Unplugged: An attempt to spend a week working on battery and solar power (and a bit of charging from the car, and maybe a bit borrowed mains!)
As an experiment, even though i’m working mainly from home, to simulate working on the road, I thought I would see if it’s possible to work for the entire week without plugging into, or charging from the mains.
In an unscientific way, i’m starting from:-
- Fully charged leisure battery (let’s pretend this was charged from the car on a long journey)
- Flat netbook
- Half Charged macbook
- Fully charged powergorilla
Day 1
Last night I plugged the flat netbook into the powergorilla. A few hours later (didn’t record this properly, so not sure exactly how many hours, sorry), the powergorilla was drained, but the netbook was fully charged. This morning I stuck the solargorilla on the roof out of the loft window, and the powergorilla is charging, but I have no idea what current is being produced. I’ll need to keep an eye on the sun and move to the other side of the house before the solargorilla falls into shadow. The solargorilla is laid flat, I haven’t pointed it directly at the sun and it’s a sunny but cloudy day.

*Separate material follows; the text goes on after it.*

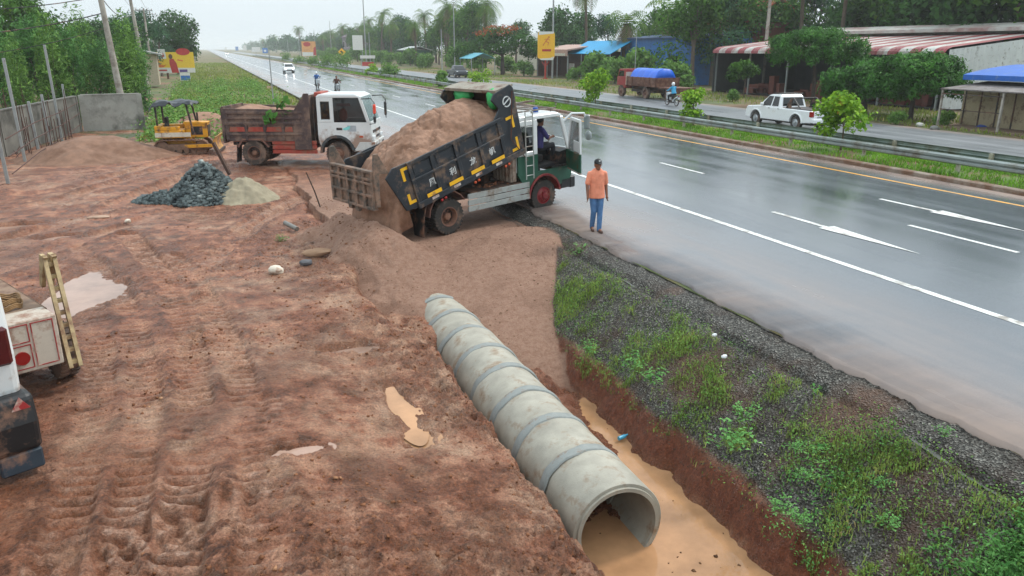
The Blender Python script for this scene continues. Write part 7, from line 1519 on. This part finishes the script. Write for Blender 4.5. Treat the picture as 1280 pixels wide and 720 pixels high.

Meanwhile the macbook is being powered and charged by the leisure battery (via the trust car charger plugged into the 12v output and DIY magsafe cable). When it reaches full charge i’ll leave it plugged in, on the basis that powering a laptop is more efficient than charging it. I’m doing some layout/ design stuff today, so I want to use the macbook rather than the netbook if possible.
Starting work at about 10am (i’d usually start earlier, but had car problems in the morning), I get a full macbook charge just after midday, but the macbook starts discharging at about 2pm. I was hoping to get more out of the leisure battery! By 3pm the macbook is getting very low on the internal battery, so I go and unplug the powergorilla, which is showing three bars out of 6 on the charge scale. I move the solargorilla to the velux window at the front of the house and plug the solargorilla into the leisure battery. I then plug the partly charged powergorilla into the macbook. I get about 20 minutes of charging before it is drained flat! At this rate there’s no way i’m going to get a full days work. I still have the charged netbook, but it’s not set up for the project i’m working on, and I really need the extra screen estate of the macbook today. The brief bit of charge I got added about 10 minutes to the estimated run time on the macbook.
This leaves me with about 4 more hours of possible solar charging with which to start tomorrow with!
By 4pm I have to switch to the netbook for a bit, but really need to get back on the macbook, so I modify the experiment to allow me to go to a local cafe to charge up. After a moment of panic where I can’t find any plug sockets, I spot a double socket on a window sill so start charging the macbook and powergorilla with borrowed mains juice and charge myself with an americano.
I have to head out at 5.45, which leaves both the macbook and the powergorilla partly charged. When I get back home, I check the leisure battery, which although still showing a charging indicator hasn’t been charged a measurable amount (it has 4 LED’s to show charge status, and it’s still on number one).
As a last attempt to keep this experiment going tomorrow, I plug the partly charged powergorilla into a sleeping macbook to see if I can get an hour or two out of it tomorrow.